Aurait-on tort d’avoir raison trot tôt ?
Les partisans du rejet de ce texte peuvent se demander si « on a tort d’avoir raison trop tôt ». L’exemple de Maastricht est intéressant : les partisans du Non ont souvent dénoncé l’absurdité des critères de convergence. Celle-ci a été reconnue même par Monsieur Prodi 12 ans après et ils sont en train d’être amendés. Certains y voient un argument pour voter un texte qui serait médiocre mais dont certains aspects dangereux seraient gommés plus tard malgré la lourdeur du processus de révision. Cette attitude oublie un peu légèrement les difficultés économiques engendrées par le Traité de Maastricht dans les années 90 et les souffrances de millions de chômeurs qu’il a générés (alors que la création de millions d’emplois avait été promise par maints hommes politiques ou consultants). Il vaut donc mieux éliminer les problèmes dès le départ et éviter d’en créer de nouveaux.
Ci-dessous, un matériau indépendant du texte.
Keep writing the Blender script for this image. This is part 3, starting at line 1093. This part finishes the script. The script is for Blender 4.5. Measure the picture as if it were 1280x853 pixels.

De nombreux autres arguments sont parfois avancés (souverainistes, absence de l’existence d’un peuple européen, juridiques voire de principes) pour refuser ce Traité mais les arguments développés ci-dessus sont suffisants pour rejeter ce Traité. La crise qui suivra permettra de se reposer quelques questions fondamentales et d’élaborer un nouveau projet ambitieux qu’un plus grand nombre d’européens pourra s’approprier.